Através de pequenas inserções a autora consegue informar ao leitor a época onde desenrola a narrativa. Também de forma concisa e certeira Mia Sardini utiliza flashbacks para fornecer mais camadas para as personagens e aprofundar a história. O ritmo da leitura é rápido, mas li aos poucos para absorver toda a carga dramática. Ao tratar de vários momentos do tempo, a linguagem pode ser um diferencial que marca as épocas. Apontar esta falta como falha seria de um preciosismo exagerado. A autora sabe para quem está escrevendo e a linguagem acessível em todo texto, independente das épocas, merece elogios. Porém, As Vozes Sombrias de Irena não está livre de falhas.

A vilania

O vilão é humano e relaciona-se com todo o tom do texto permeado com dramas bem construídos. Ele não é aquela figura caricata com frases feitas e com uma mentalidade psicótica exagerada. É alguém com medo, questionador sobre si mesmo e que anda com passos vacilantes em uma linha estreita entre o fracassar e o cometer um ato hediondo. Mais uma vez a autora constrói um personagem verossímil e novamente utiliza o simbólico.
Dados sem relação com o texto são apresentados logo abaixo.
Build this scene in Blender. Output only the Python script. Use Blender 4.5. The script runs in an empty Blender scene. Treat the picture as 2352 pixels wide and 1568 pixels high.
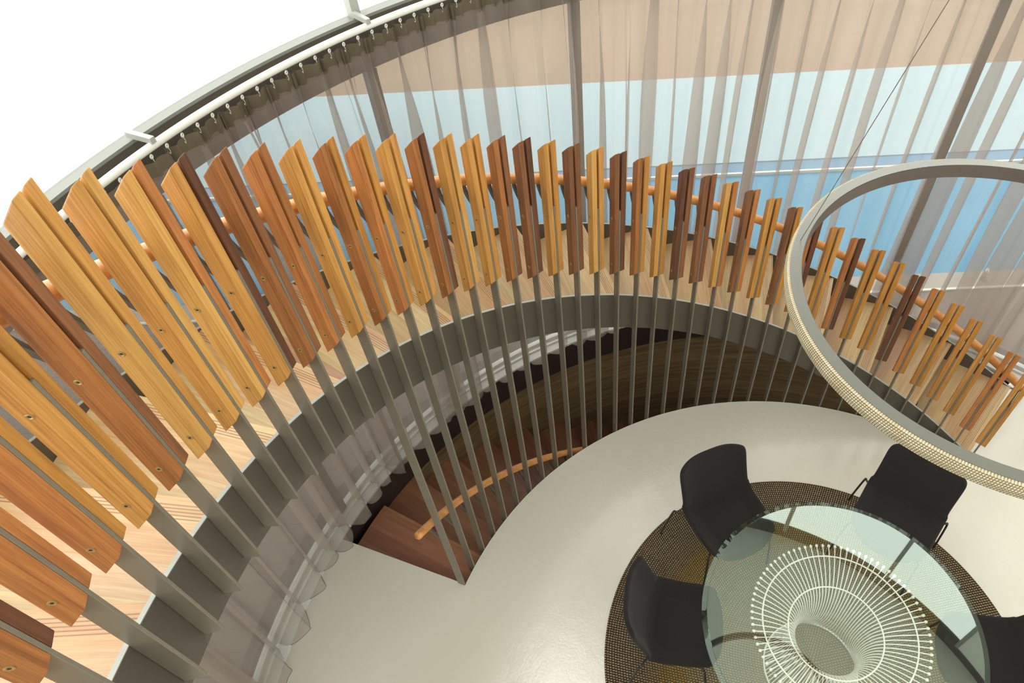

O homem, que é inserido na narrativa como um elemento de mistério, passa pelo antagonismo e vira o vilanesco, serve a um culto. Não são descritos os detalhes da seita e ao prestar atenção no simbólico o leitor será capaz de ver a essência do machismo. A construção foi bem feita, porém, em um capítulo a autora recorre ao lugar comum para transmitir uma sensação de poder e perigo ao vilão. Durante todo o livro a instabilidade dele já passava a sensação de perigo. É um capítulo com informações que contribuem para a narrativa, entretanto, o personagem destoa do resto da trama. Fora isso, é inserida uma personagem que cria uma certa expectativa e depois não é mais mencionada na história.

Gatilho

Depois de mencionado a falha, deixo o alerta: há uma cena de estupro. A descrição choca e se você tem gatilho, por favor, afaste-se!

Conhecer um novo gênero

A obra apresentou-me o subgênero horror feminista, a construção dramática é impecável e gera reflexão e o sobrenatural é interessante. Há um capítulo que destoa, mas é um detalhe pequeno diante de tantos pontos positivos. Em uma atmosfera sinistra o terror pode assustar e também chocar ao provocar reflexões que exemplificam verdades. Leia, pense e reflita.

Nota

Quatro selos cabulosos. A nota mais alta são 5 selos cabulosos.
Quatro selos cabulosos. A nota mais alta são 5 selos cabulosos.

Garanta a sua cópia de “As vozes sombrias de Irena”!

Ficha Técnica

Título: As vozes sombrias de Irena
Autora: Mia Sardini
Edição:
Editora: AVEC
Páginas: 144
Ano: 2021
ISBN: 9786586099850
Sinopse: Em 1988, na Tchecoslováquia, ocupada pela União Soviética, Eva e Sabina, duas irmãs separadas por uma grande diferença de idade, precisam desvendar um segredo de família quando sua avó, Irena, sofre um AVC. Quanto mais Irena se aproxima da morte, mais suas netas percebem a herança sombria que a avó deixa para trás e que pode colocar em risco a vida de todas as mulheres da família.